One thing that local communities can do is pass legislation that we recommend called CCOPS, or Community Control Over Police Surveillance. And we’re seeing a number of cities around the country that have passed or are currently considering this kind of legislation. What it does is, it basically bans the police, local police, from using or deploying new surveillance technologies without getting the permission of local elected leaders. Because often what we see is local police departments get – a big pile of money falls in their lap from the Department of Homeland Security, or Justice Department, or sometimes from vendors. And they just go buy new surveillance technology and just deploy it, without telling, let alone asking the communities that they serve.
And so these ordinances prevent the police from doing that and require there to be a conversation with the community about whether the community wants these surveillance technologies to be deployed. Now that doesn’t – that’s not going to work if we’re talking about the feds here.
MARC STEINER: Right.
JAY STANLEY: That’s a much harder political problem, but you can take action in your local community. And a lot of the surveillance technology that we’re seeing these days is local in nature. For example, the Baltimore wide-area surveillance plane was local. The feds, that’s just a national political battle that we have to fight as a country.
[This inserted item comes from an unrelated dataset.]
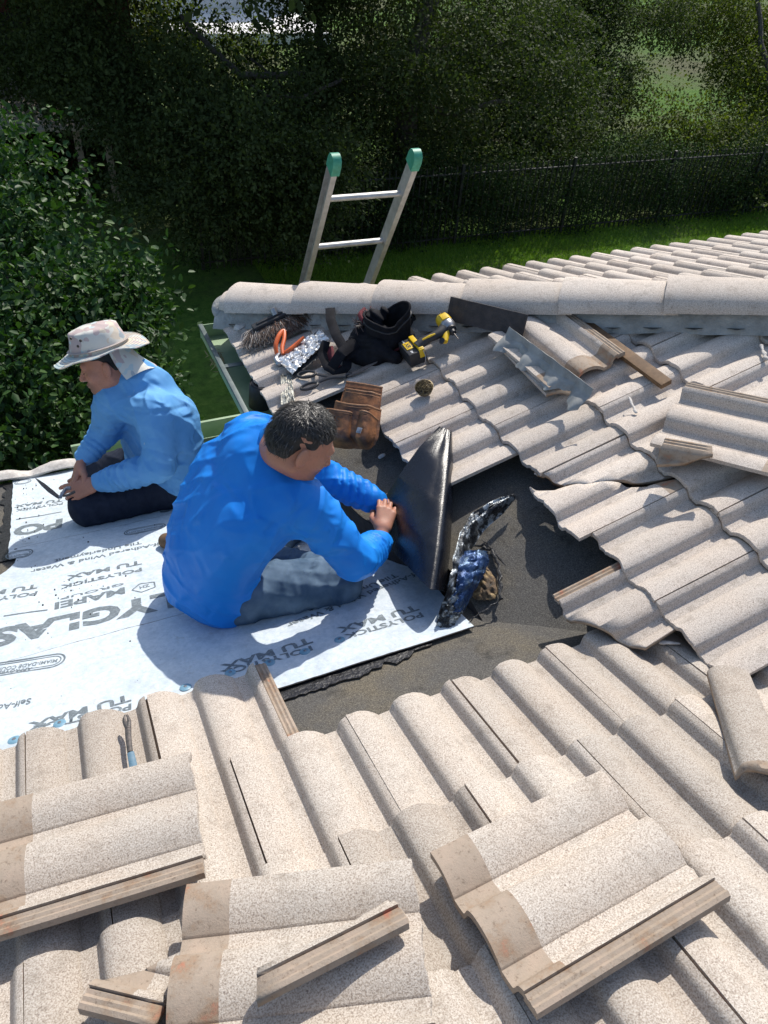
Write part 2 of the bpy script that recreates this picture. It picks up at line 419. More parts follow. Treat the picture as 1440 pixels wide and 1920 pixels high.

MARC STEINER: What’s interesting to me is, before we close, is that politically, which is not the area that you talk about a lot, but politically, here you have people who view themselves as libertarian, not opposing this surveillance technology because it’s on Native land and with migrants who come from the south. But this could be used for any reason to monitor everybody in this country to ensure political control. I mean, I’m not a conspiracy theorist at all. I often don’t believe in all that stuff, but I just think that this is something that can be really dangerous given the powers some of these agencies have, and what we’re seeing and what we’re not paying attention to, which is why I think that Will Parrish’s article is so important, to bring this to our attention.
JAY STANLEY: Yeah. I don’t think you have to be a conspiracy theorist and see there being a secret meeting of people who want to turn America into a surveillance state, but we do have very large security bureaucracies. And bureaucracies tend to push for things that make their lives easier. They tend to push for more and more surveillance and information. They tend to push for defense of their own powers. And we do have a long history in this country of these agencies, as I said, investigating and targeting people because of their political views, not because they’re engaged in crime.
MARC STEINER: Well, Jay Stanley, thank you so much for taking the time with us today. I know you have a lot to do. I appreciate the moment you gave us. And we look forward to talking to you again as we continue to cover this.
JAY STANLEY: Thanks so much. I enjoyed being on.
MARC STEINER: Thank you so much. And I’m Marc Steiner here for The Real News Network. Thank you so much for joining us. Take care.